Tuesday, 24 November 2015

Curbing the menace of roadside trading


The slogan “man must survive” happens to be one of the greatest philosophy held by roadside hawkers. But it is not a farce that the more one struggles to survive, the more life gets tough. The escalating challenge of unemployment in Nigeria has given birth to a number of oddities including the exposure of young people to the harsh realities of life at a tender age. Roadside hawking is one of these harsh realities our youngsters are being exposed to. Due to the pathetic condition of many households, children and teenagers are forced into streets to support their parents through hawking.

For many adults who also indulge in street hawking, the high rate of shops and small-scale business outlets is the cause. These limitations and other factors are reasons which have lured many into this path of uncertainty. Many hawkers venture into hawking to make ends meet and thus fulfil the saying “no food for a lazy man”   

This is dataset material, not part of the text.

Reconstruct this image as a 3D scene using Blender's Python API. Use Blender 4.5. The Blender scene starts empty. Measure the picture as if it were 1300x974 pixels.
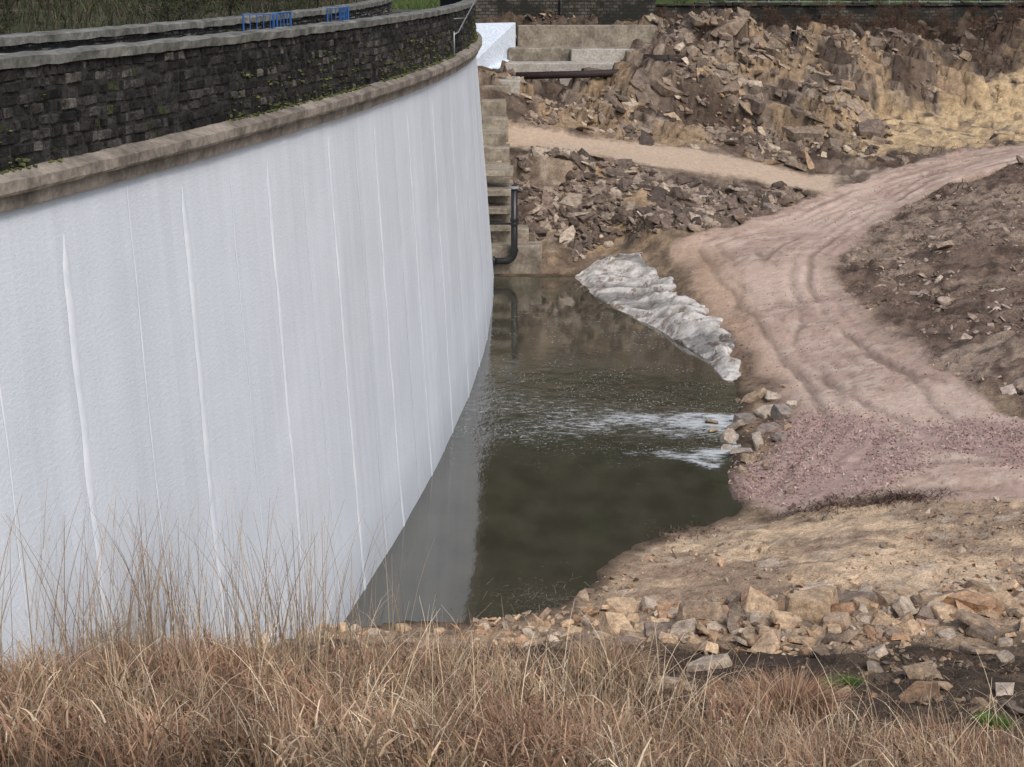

Street hawkers customarily display and sell their wares on roadsides, by traffic light intersections, on pavements and pedestrian lanes to attract customers not minding the harsh weather conditions of the day. They are also subjected to daily hazards, physical and psychological and go through series of injurious exercises such as chasing buyers on moving vehicles, jumping on Tricycles, selling in between moving vehicles, all in a bid to make sales. Street fighting, theft and abuse are also dangers inherent in this unhealthy trade which street hawkers are exposed to. This, as a matter of fact increases their vulnerability to harm, resulting in accident and subsequent death, if not properly handled.  

At traffic light intersections, apart from the fact that they may be knocked down by oncoming vehicles, they also stand a risk of losing their wares or getting them damaged by transiting vehicles. Worse still, they get more, less or part payment from their customers who pick up their items at gridlock and move on when their lanes have been cleared for passage hence, they part away with goods often times, without the seller in sight or throwing out fake money to them. 

Findings have shown that female traders are most vulnerable especially at nights to ritualists, kidnappers and rapists. This has thus increased the rate of unwanted pregnancies, child and maternal mortality in the state.
Meanwhile, others have been arrested while displaying their wares on major roads and restricted areas and their goods confiscated yet, this has not discouraged street traders from continuing their trade neither have the number of roadside traders decreased a bit. 

It is pertinent to note that farming, tailoring, fishing, hairdressing, petty trading, and other responsible trade forms are more profitable, advantageous and less risky for anyone to attempt rather than dwelling on roadside trading that endangers and diminishes one’s standing.

The government should therefore provide more employment opportunities and make available skill acquisition and poverty alleviation programmes as well as shops at subsidized rates that people would be able to afford. This will go a long way in curbing the ill of roadside trading.